--- start MATERIALS PROVIDED ---
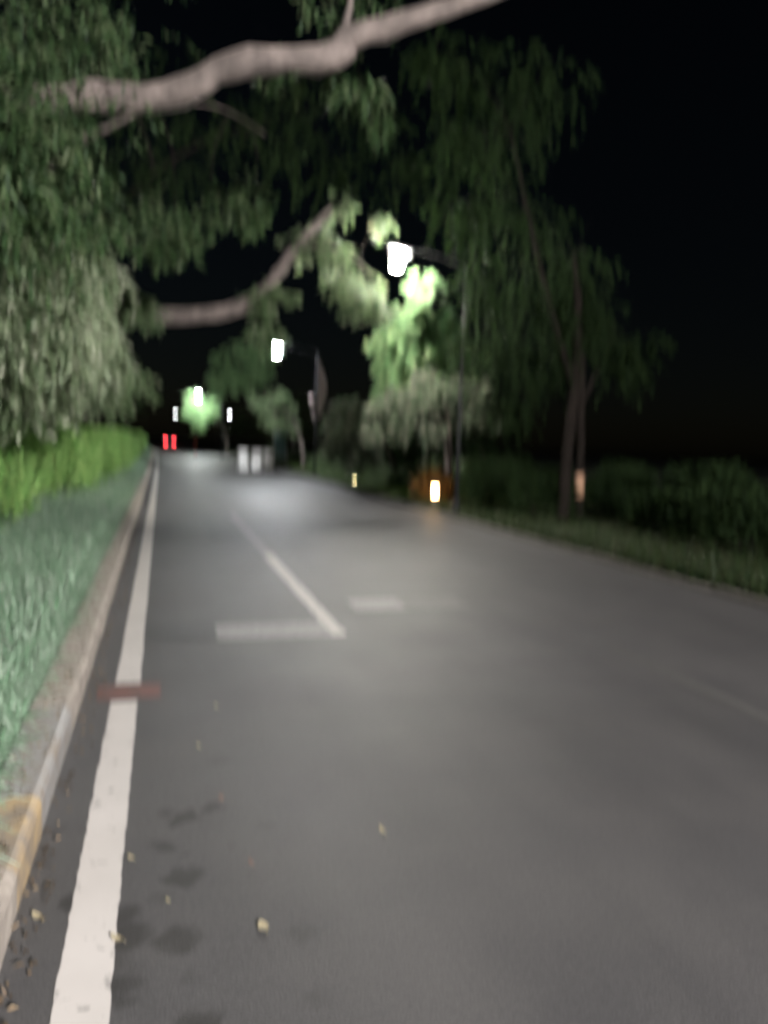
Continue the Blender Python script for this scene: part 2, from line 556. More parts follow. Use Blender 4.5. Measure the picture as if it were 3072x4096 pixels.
def tree(name, label, base, trunk, trad, limbs, clumps, leaf, bark, L=.11, W=.03, dens=1.0, droop=1.0, group=None):
    """trunk and limb paths in world metres; clumps (x, y, z, radius, sprays)"""
    base = Vector(base)
    root = empty(name, base, label=label, cat='tree', group=group)
    P, R = smooth_path(trunk, trad, 5, .012)
    link('trunk', tube_me('trunk', [p - base for p in P], R, 12, .07), bark, root)
    nodes = [Vector(p) for p in P[len(P) // 2:]]
    for pts, rad in limbs:
        P, R = smooth_path(pts, rad, 5, .012)
        link('limb', tube_me('limb', [p - base for p in P], R, 12, .14), bark, root)
        nodes += P
    V, F = [], []
    parts = []
    for x, y_, z, r, ns in clumps:
        c = Vector((x, y_, z))
        a = min(nodes, key=lambda q: (q - c).length + (0.4 if q.z > c.z + .3 else 0))
        mid = (a + c) / 2 + Vector((random.uniform(-.1, .1), random.uniform(-.1, .1), .12 * (c - a).length))
        v, f = tube_vf(*smooth_path([a - base, mid - base, c - base], [.009, .007, .004], 4, .02), seg=5, base=len(V))
        V += v; F += f
        for q in range(4):
            e = c + Vector([random.gauss(0, r * .5) for _ in range(3)])
            v, f = tube_vf([c - base, (c + e) / 2 - base + Vector((0, 0, .03)), e - base], [.004, .0035, .002], seg=4, base=len(V))
            V += v; F += f
        k_ = random.uniform(.75, 1.3)
        parts.append(spray_clump((c - base)[:], r, max(6, int(ns * dens * 1.25 / k_)), 16, L * k_, W * k_, droop))
    if V:
        tag(link('twigs', pyd('twigs', V, F, True), M['bark_dark'], root), kind='stuff')
    if parts:
        link('crown', tri_mesh('crown', *join(parts)), leaf, root)
    return root


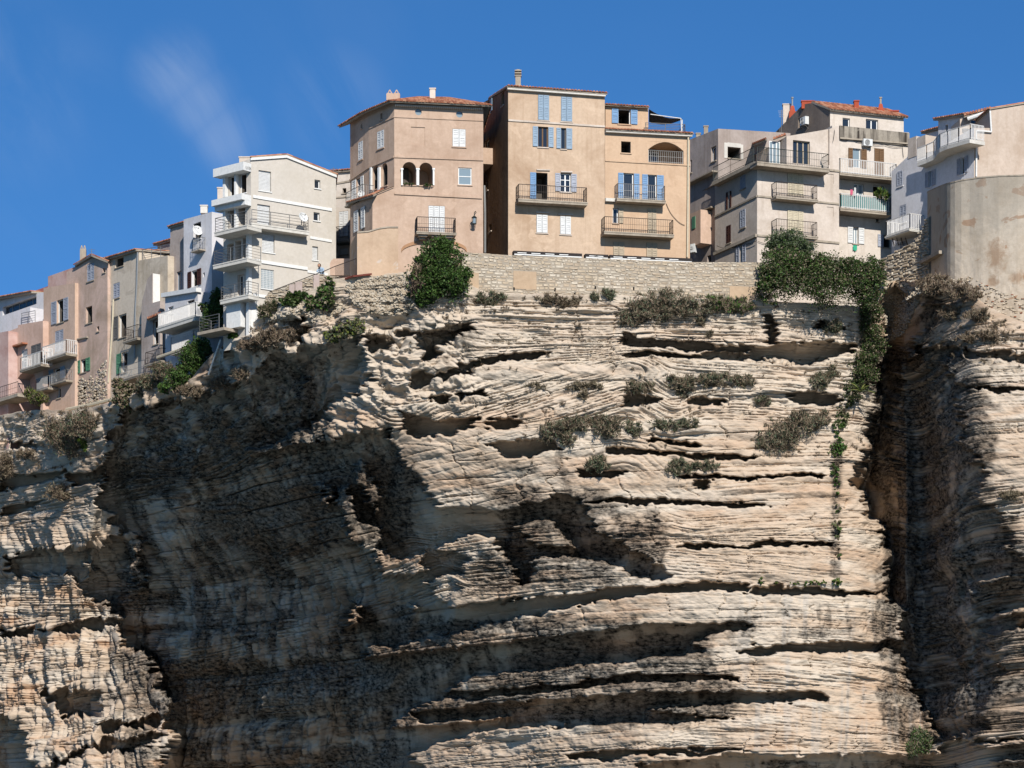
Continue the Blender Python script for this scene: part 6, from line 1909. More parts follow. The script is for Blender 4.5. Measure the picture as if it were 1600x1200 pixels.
--- end MATERIALS PROVIDED ---
■ WORK INSTRUCTIONS ■
Reproduce the whole listing word for word, setting aside any pictures.

■ OUTPUT OF THE TASK ■
Continue the Blender Python script for this scene: part 2, from line 556. More parts follow. Use Blender 4.5. Measure the picture as if it were 3072x4096 pixels.
def tree(name, label, base, trunk, trad, limbs, clumps, leaf, bark, L=.11, W=.03, dens=1.0, droop=1.0, group=None):
    """trunk and limb paths in world metres; clumps (x, y, z, radius, sprays)"""
    base = Vector(base)
    root = empty(name, base, label=label, cat='tree', group=group)
    P, R = smooth_path(trunk, trad, 5, .012)
    link('trunk', tube_me('trunk', [p - base for p in P], R, 12, .07), bark, root)
    nodes = [Vector(p) for p in P[len(P) // 2:]]
    for pts, rad in limbs:
        P, R = smooth_path(pts, rad, 5, .012)
        link('limb', tube_me('limb', [p - base for p in P], R, 12, .14), bark, root)
        nodes += P
    V, F = [], []
    parts = []
    for x, y_, z, r, ns in clumps:
        c = Vector((x, y_, z))
        a = min(nodes, key=lambda q: (q - c).length + (0.4 if q.z > c.z + .3 else 0))
        mid = (a + c) / 2 + Vector((random.uniform(-.1, .1), random.uniform(-.1, .1), .12 * (c - a).length))
        v, f = tube_vf(*smooth_path([a - base, mid - base, c - base], [.009, .007, .004], 4, .02), seg=5, base=len(V))
        V += v; F += f
        for q in range(4):
            e = c + Vector([random.gauss(0, r * .5) for _ in range(3)])
            v, f = tube_vf([c - base, (c + e) / 2 - base + Vector((0, 0, .03)), e - base], [.004, .0035, .002], seg=4, base=len(V))
            V += v; F += f
        k_ = random.uniform(.75, 1.3)
        parts.append(spray_clump((c - base)[:], r, max(6, int(ns * dens * 1.25 / k_)), 16, L * k_, W * k_, droop))
    if V:
        tag(link('twigs', pyd('twigs', V, F, True), M['bark_dark'], root), kind='stuff')
    if parts:
        link('crown', tri_mesh('crown', *join(parts)), leaf, root)
    return root


Continue the Blender Python script for this scene: part 6, from line 1909. More parts follow. The script is for Blender 4.5. Measure the picture as if it were 1600x1200 pixels.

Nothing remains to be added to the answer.